(Entries with scene source code)

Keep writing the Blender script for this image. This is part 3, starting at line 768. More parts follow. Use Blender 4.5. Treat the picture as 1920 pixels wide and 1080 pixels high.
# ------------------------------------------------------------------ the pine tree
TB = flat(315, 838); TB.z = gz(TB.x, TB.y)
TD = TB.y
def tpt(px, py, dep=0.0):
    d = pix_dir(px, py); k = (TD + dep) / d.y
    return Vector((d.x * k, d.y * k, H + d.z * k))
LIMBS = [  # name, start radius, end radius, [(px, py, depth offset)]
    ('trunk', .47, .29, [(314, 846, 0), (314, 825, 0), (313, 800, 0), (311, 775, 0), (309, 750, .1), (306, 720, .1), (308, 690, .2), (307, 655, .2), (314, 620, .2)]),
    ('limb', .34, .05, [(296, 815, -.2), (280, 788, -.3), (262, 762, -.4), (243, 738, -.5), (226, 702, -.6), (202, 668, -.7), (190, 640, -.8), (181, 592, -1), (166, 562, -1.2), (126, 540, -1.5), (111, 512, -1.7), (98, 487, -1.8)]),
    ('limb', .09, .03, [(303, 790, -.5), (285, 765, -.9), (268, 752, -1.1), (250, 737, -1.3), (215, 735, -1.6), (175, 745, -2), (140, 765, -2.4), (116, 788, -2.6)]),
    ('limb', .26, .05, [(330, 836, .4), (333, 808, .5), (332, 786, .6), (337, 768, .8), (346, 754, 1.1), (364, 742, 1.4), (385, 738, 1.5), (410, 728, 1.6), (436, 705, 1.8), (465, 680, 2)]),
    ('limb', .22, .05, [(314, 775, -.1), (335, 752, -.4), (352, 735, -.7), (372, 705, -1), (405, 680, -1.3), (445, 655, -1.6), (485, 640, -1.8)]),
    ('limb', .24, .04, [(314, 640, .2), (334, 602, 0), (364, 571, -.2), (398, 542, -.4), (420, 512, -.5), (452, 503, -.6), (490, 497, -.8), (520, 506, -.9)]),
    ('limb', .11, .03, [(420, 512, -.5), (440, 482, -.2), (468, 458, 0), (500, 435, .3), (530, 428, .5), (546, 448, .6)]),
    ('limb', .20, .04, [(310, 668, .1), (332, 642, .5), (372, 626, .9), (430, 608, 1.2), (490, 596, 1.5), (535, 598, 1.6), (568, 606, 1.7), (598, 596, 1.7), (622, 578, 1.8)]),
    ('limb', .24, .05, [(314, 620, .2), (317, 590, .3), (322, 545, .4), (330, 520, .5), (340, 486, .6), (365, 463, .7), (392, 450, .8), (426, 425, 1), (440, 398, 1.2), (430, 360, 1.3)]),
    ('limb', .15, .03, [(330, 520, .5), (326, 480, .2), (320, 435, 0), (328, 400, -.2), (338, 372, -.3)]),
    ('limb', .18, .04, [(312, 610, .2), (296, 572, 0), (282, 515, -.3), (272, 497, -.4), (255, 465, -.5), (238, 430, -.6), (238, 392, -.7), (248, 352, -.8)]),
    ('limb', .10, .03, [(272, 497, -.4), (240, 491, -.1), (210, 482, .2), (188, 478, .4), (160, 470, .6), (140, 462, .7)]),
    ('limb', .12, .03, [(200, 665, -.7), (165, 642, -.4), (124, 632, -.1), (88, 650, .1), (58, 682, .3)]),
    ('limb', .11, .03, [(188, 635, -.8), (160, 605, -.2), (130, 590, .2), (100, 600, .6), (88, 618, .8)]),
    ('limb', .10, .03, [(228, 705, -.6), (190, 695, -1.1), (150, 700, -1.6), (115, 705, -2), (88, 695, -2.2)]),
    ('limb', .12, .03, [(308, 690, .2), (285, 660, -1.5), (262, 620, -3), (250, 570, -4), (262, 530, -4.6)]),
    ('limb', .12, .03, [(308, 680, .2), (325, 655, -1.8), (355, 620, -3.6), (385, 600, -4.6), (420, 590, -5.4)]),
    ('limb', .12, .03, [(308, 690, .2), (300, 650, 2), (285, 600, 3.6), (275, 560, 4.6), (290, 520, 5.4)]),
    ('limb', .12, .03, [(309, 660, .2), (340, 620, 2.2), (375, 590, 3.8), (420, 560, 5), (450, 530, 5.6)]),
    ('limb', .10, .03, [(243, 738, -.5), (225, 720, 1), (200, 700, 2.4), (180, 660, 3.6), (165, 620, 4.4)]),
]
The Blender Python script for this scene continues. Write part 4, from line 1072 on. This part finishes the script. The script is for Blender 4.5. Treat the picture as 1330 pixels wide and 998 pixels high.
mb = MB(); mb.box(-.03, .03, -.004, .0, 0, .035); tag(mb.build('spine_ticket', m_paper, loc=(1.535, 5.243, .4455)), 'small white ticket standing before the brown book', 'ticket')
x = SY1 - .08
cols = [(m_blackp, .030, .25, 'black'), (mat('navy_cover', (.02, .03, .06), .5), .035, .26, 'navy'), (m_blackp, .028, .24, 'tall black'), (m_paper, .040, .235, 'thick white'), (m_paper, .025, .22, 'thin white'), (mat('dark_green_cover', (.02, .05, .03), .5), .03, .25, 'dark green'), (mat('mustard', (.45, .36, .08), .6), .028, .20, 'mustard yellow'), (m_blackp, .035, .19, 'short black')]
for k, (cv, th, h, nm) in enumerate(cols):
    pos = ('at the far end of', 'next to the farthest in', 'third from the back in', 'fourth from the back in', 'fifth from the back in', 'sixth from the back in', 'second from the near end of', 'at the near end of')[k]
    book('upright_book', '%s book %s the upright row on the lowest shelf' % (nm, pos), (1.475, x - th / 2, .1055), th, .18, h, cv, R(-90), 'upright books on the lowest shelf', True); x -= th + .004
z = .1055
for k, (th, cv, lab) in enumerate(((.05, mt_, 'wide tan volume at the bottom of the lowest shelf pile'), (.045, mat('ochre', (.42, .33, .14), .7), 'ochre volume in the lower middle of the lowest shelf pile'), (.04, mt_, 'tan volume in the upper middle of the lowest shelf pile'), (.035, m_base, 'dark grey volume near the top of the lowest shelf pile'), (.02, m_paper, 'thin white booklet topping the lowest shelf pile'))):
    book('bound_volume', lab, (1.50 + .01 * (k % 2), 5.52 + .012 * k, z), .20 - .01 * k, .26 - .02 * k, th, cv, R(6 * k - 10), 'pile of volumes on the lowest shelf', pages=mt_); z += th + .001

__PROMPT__
Exactly as written, give the line containing "The Blender Python" and all remaining lines of the records.

__EXERCISE OUTPUT__
The Blender Python script for this scene continues. Write part 4, from line 1072 on. This part finishes the script. The script is for Blender 4.5. Treat the picture as 1330 pixels wide and 998 pixels high.
mb = MB(); mb.box(-.03, .03, -.004, .0, 0, .035); tag(mb.build('spine_ticket', m_paper, loc=(1.535, 5.243, .4455)), 'small white ticket standing before the brown book', 'ticket')
x = SY1 - .08
cols = [(m_blackp, .030, .25, 'black'), (mat('navy_cover', (.02, .03, .06), .5), .035, .26, 'navy'), (m_blackp, .028, .24, 'tall black'), (m_paper, .040, .235, 'thick white'), (m_paper, .025, .22, 'thin white'), (mat('dark_green_cover', (.02, .05, .03), .5), .03, .25, 'dark green'), (mat('mustard', (.45, .36, .08), .6), .028, .20, 'mustard yellow'), (m_blackp, .035, .19, 'short black')]
for k, (cv, th, h, nm) in enumerate(cols):
    pos = ('at the far end of', 'next to the farthest in', 'third from the back in', 'fourth from the back in', 'fifth from the back in', 'sixth from the back in', 'second from the near end of', 'at the near end of')[k]
    book('upright_book', '%s book %s the upright row on the lowest shelf' % (nm, pos), (1.475, x - th / 2, .1055), th, .18, h, cv, R(-90), 'upright books on the lowest shelf', True); x -= th + .004
z = .1055
for k, (th, cv, lab) in enumerate(((.05, mt_, 'wide tan volume at the bottom of the lowest shelf pile'), (.045, mat('ochre', (.42, .33, .14), .7), 'ochre volume in the lower middle of the lowest shelf pile'), (.04, mt_, 'tan volume in the upper middle of the lowest shelf pile'), (.035, m_base, 'dark grey volume near the top of the lowest shelf pile'), (.02, m_paper, 'thin white booklet topping the lowest shelf pile'))):
    book('bound_volume', lab, (1.50 + .01 * (k % 2), 5.52 + .012 * k, z), .20 - .01 * k, .26 - .02 * k, th, cv, R(6 * k - 10), 'pile of volumes on the lowest shelf', pages=mt_); z += th + .001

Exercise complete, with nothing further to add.